Silver has toppled as a collectible, but Strong believes “you can always get value” with fine     jewelry. One of his early finds was a gold Renaissance dragon pendant with green enamel and diamonds. “I sold it for 500 pounds, quite a lot in 1966,” he says. The Strongs’ first house cost about 2,950 pounds, not quite six times more.

History Lessons
The dealer recalls when people in their 20s and 30s were interested in antiques. He finds that’s not the case anymore. “They don’t want to know. They also don’t know history. The Internet has a lot to answer for. Maybe seeing great objects pictured on the computer keeps them from collecting,” he muses.

Strong gained his expertise in appraising by observing rare objects, reading about them, attending auctions and forever checking catalog prices. Most would-be sellers have no idea of the real value of an object, he finds.
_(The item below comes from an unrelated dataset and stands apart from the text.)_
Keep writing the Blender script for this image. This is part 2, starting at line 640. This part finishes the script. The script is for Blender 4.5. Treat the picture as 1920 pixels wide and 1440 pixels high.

An amateur seller once told Strong a firearm was in the American Revolution. “The gunmaker must have been very clever,” he says, “because the percussion cap [allowing shots to be fired in bad weather] wasn’t invented until 1830—by a Scotsman, Alexander John Forsyth, a clergyman.”

Has Strong known dealers attempting to fool with false attributions? “A lot of times I have thought people were crooked. But I think, ‘Let your eyes be your guide and your money the last thing you part with.’” He was fooled by a customer who looked like a hobo but was a scion of the family that manufactured Wilkinson Sword razor blades and an engraver to royalty. He said he would buy one, two, three, four, five rifles for his collection. Then his elegant, younger wife entered the shop and drew 10,000 pounds in bills from her large purse stuffed with money.   
Strong also visited a woman who insisted he buy what she had to sell immediately. “Otherwise,” she said, “they will come out from under the bed and take it!”

Strong can be found most days in his shop from “ten-ish to four-ish” answering phone queries, such as one from a man who wanted to sell a modern painting he had paid $10,000 for locally. Hanging up the receiver, Strong shook his head. “His dealer probably paid $1,000 for it and sold it to him for $10,000,” he says. “There is no way he will get it back.”